#### [Dataset extract]
++++

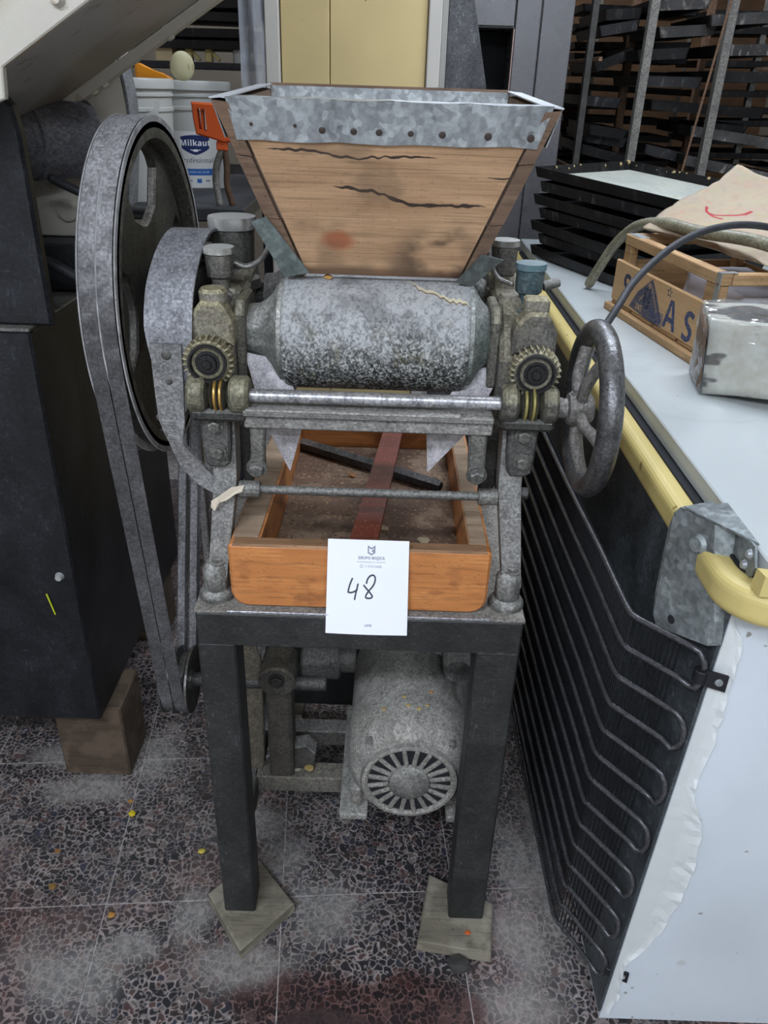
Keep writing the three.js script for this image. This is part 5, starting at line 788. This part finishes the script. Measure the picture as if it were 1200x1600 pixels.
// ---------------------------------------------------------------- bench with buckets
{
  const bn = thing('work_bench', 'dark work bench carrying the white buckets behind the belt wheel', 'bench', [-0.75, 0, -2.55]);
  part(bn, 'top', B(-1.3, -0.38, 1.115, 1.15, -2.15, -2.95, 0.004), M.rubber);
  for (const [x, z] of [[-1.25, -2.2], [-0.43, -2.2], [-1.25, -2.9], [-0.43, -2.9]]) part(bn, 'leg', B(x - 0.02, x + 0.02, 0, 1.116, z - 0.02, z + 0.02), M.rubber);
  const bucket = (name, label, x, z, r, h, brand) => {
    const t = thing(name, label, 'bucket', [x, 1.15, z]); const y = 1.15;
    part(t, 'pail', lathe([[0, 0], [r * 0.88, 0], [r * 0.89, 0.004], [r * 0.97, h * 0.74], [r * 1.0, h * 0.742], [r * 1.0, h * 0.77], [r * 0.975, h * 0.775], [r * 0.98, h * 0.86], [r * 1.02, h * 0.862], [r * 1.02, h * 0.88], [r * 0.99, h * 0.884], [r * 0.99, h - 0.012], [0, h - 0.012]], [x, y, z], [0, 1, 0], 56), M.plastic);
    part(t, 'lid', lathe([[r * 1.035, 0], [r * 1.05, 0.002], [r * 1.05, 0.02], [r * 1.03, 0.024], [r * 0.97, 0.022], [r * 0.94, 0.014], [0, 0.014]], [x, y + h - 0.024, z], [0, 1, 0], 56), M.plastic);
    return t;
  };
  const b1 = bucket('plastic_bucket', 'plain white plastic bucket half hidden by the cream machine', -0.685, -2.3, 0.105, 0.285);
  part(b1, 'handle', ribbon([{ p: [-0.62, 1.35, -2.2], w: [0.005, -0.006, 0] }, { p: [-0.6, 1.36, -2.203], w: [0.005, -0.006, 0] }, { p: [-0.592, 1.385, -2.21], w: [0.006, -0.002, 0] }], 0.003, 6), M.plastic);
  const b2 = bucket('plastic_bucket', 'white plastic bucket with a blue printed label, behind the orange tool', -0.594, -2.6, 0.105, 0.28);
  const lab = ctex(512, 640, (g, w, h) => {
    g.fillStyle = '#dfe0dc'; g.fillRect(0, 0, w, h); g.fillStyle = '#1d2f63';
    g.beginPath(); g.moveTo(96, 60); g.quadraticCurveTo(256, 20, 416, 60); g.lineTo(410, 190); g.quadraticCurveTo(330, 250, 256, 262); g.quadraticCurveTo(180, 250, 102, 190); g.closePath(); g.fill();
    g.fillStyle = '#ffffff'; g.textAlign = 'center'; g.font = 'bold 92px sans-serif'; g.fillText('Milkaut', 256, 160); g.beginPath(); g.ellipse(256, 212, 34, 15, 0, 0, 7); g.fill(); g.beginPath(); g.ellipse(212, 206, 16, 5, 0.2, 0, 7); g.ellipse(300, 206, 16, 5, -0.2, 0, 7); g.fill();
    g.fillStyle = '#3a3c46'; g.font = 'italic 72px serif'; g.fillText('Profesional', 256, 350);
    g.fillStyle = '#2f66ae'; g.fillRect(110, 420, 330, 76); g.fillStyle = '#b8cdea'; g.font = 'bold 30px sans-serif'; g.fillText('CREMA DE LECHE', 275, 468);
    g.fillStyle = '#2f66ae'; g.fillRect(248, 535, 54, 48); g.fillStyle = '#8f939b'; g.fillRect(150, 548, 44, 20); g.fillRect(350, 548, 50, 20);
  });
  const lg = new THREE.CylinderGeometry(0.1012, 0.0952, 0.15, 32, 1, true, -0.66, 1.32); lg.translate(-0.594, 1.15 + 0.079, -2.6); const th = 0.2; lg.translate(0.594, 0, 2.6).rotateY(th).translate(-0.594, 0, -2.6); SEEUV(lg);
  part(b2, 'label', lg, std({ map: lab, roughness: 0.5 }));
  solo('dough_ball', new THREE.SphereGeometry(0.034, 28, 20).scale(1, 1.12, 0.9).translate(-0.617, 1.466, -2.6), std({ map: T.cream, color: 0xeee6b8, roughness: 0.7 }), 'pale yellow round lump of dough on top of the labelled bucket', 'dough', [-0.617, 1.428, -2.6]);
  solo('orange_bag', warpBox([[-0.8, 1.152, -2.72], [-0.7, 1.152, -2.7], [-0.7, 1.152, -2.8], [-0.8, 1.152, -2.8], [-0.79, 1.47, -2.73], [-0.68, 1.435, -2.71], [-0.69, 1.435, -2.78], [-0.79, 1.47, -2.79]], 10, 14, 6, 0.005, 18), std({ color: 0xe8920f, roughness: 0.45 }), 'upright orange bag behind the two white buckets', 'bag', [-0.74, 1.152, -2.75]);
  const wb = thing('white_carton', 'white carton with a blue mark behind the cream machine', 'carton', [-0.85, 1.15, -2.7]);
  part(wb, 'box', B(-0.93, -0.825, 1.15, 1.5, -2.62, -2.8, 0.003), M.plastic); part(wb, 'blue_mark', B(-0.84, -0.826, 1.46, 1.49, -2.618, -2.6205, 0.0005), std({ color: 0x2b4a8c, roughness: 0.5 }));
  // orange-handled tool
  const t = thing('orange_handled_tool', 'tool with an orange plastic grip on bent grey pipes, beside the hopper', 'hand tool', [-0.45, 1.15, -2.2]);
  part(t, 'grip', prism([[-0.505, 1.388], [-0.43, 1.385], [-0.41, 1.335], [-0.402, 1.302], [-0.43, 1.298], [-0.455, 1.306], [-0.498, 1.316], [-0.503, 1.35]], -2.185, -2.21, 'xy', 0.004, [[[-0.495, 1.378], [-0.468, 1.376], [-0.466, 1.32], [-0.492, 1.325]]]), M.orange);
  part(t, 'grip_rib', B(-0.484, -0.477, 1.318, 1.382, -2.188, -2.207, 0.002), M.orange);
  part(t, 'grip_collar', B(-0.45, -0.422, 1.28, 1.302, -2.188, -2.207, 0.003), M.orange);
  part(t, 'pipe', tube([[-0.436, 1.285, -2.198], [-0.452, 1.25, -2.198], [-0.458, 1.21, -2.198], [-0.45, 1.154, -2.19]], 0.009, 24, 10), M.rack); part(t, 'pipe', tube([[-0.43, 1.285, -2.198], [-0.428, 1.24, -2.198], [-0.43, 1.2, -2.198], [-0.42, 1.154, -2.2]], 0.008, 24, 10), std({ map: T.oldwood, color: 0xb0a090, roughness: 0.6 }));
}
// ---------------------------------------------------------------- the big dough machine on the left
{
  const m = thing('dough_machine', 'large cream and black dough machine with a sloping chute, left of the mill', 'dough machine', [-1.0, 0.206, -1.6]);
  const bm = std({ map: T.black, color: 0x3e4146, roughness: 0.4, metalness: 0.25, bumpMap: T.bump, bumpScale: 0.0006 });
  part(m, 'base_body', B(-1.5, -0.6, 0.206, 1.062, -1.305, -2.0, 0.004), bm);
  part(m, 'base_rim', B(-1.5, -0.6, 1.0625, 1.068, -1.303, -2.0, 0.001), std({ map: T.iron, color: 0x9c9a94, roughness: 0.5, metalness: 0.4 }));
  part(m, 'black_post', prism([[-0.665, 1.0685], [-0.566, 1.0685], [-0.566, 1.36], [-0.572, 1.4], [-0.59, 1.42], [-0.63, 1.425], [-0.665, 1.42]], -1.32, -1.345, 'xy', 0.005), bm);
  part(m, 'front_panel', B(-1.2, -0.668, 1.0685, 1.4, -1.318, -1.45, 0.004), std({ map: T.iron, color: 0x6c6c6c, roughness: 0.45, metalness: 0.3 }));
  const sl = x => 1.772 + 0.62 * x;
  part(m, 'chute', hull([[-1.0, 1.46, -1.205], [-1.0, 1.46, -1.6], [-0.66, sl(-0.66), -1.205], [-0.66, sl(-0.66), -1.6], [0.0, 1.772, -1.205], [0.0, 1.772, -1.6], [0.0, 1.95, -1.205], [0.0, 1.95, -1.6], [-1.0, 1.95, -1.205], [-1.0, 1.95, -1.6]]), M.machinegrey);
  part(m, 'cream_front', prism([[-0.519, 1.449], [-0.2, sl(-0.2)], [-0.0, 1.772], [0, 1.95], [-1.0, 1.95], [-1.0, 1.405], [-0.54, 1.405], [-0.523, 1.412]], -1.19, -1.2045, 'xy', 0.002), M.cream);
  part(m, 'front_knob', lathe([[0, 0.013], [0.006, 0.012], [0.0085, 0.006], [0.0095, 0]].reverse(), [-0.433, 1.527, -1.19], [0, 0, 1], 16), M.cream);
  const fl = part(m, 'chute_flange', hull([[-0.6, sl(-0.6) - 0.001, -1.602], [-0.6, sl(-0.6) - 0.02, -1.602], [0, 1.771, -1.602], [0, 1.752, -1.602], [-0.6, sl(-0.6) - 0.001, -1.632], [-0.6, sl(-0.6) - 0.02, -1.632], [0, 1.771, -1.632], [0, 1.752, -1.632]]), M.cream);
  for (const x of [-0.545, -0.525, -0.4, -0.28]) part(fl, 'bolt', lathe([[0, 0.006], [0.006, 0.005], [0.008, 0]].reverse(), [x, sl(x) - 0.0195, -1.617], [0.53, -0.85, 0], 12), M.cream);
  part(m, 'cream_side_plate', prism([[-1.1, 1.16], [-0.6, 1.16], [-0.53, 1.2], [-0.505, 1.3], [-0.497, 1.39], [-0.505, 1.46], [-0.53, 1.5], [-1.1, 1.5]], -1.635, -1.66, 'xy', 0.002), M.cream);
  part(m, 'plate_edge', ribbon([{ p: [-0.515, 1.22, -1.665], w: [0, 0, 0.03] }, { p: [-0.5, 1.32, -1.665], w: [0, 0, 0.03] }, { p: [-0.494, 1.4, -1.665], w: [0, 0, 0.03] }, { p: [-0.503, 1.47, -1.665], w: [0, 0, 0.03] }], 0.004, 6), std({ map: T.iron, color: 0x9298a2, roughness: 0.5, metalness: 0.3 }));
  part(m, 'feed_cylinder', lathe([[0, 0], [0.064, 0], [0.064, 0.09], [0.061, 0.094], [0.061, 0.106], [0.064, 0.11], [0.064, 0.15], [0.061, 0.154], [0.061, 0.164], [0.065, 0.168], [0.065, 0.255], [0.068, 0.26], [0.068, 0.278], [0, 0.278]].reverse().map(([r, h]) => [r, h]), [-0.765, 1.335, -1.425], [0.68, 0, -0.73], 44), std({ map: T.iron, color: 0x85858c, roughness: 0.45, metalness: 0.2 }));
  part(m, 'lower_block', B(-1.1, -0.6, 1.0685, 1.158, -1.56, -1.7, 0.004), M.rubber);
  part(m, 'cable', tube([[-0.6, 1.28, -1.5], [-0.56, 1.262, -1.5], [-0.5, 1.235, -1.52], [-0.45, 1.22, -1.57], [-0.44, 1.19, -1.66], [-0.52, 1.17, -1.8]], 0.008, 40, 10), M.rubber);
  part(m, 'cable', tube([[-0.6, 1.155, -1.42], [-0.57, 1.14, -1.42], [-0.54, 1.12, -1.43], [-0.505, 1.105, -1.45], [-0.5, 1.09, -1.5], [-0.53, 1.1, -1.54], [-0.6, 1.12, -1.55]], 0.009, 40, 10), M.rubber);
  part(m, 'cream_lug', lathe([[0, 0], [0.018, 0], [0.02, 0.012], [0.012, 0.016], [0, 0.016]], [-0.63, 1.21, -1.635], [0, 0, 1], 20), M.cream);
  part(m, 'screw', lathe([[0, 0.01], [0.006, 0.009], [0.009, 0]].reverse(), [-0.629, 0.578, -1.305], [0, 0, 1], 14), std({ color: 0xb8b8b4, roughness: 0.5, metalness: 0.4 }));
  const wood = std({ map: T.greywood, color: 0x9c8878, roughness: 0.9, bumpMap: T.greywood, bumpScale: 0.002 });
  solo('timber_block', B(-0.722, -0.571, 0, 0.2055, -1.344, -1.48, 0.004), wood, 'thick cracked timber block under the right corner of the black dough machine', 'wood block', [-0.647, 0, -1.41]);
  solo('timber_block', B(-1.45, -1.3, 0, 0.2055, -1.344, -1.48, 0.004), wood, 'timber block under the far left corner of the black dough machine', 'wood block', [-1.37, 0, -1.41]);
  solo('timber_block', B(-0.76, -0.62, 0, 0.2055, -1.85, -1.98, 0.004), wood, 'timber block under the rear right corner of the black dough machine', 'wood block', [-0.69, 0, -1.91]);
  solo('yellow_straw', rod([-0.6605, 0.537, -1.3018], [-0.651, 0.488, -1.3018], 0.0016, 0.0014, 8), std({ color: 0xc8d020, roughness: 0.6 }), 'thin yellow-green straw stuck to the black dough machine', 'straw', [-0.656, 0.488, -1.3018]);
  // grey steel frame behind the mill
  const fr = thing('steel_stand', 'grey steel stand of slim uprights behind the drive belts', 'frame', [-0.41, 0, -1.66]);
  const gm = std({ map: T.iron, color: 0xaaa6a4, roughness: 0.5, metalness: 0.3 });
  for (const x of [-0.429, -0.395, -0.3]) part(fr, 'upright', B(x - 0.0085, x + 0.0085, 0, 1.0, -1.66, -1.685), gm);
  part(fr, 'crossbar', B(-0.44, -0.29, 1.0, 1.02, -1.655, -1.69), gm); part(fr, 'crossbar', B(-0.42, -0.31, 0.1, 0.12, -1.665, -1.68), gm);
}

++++

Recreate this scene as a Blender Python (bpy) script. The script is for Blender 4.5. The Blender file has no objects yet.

++++

#### [Short problem]
Select, from the listing, all lines that include the word "this".

#### [Response to the task]
Keep writing the three.js script for this image. This is part 5, starting at line 788. This part finishes the script. Measure the picture as if it were 1200x1600 pixels.
Recreate this scene as a Blender Python (bpy) script. The script is for Blender 4.5. The Blender file has no objects yet.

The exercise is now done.